Sunday, May 9, 2010

Poaching

We spent part of this Mothers Day with my brother and sister-in-law and their boys over at her parents' deserted place. I hadn't been over there since her mom died and her dad moved to the assisted care facility. Since then, Emily and her brothers have been dividing and moving and sorting through their parents' possessions, but there's still a lot of stuff left. "It seems like a junk shop in here," I blurted out when we walked in. "In a good way," I tried to recover, "you know the fun kind of shop where they have lots of cool stuff?" There were sighs of agreement, but we all knew what I meant.

Vic and Judy were avid gardeners, and it wasn't too long ago that theirs was a stop on the annual garden tour that our county historic association organizes each spring. Judy graciously served ice cold milk and fresh cookies to all who visited that day.

One of the hand-me-downs we got from them is a poaching spade. My brother was practically rhapsodic about its utility when he delivered it to us a few weeks ago. Novices that we are, it seemed like a stretch to muster the appropriate gratitude for such an item. As most of the work in our garden has been weeding so far, the small shovel has gotten limited use, but it seems pretty good for digging. Today I found out how it got its name.

We were over there to take plants that we wanted from their garden.  My nephews used the spade to neatly dig them up and place them in empty pots that we collected from the bench at the back of the yard. When we got to our own garden, we used the same shovel to make an equivalent hole and dropped the plants we had poached right in, just as if they had always been there.

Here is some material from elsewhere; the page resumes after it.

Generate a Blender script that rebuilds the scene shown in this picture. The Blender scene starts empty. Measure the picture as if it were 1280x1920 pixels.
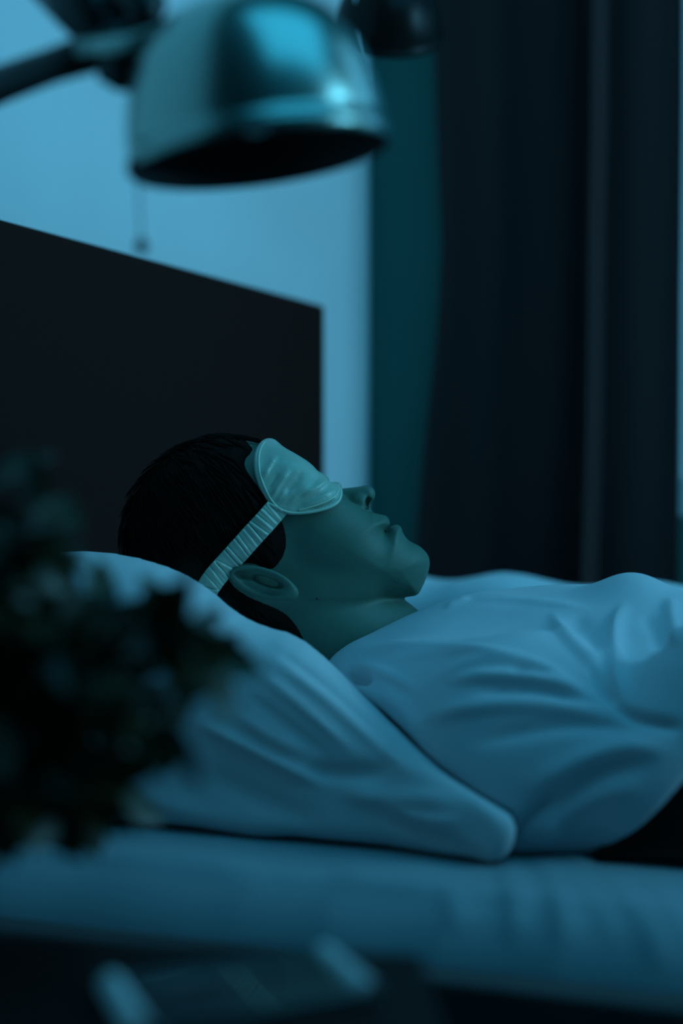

I'm really glad to have them, and as it turns out, that shovel really is pretty slick.

1 comment:

  1. Oh my goodness -- that's a real sense of finality on mother's day. I know Judy would want her family and fellow plant lovers to have her plants....but wow ....I guess just wow. Inarticulate but what a profound sense of finality. I'm so often reminded of what we've lost but most days I just try to pretend like it never happened. I guess that's really not possible today.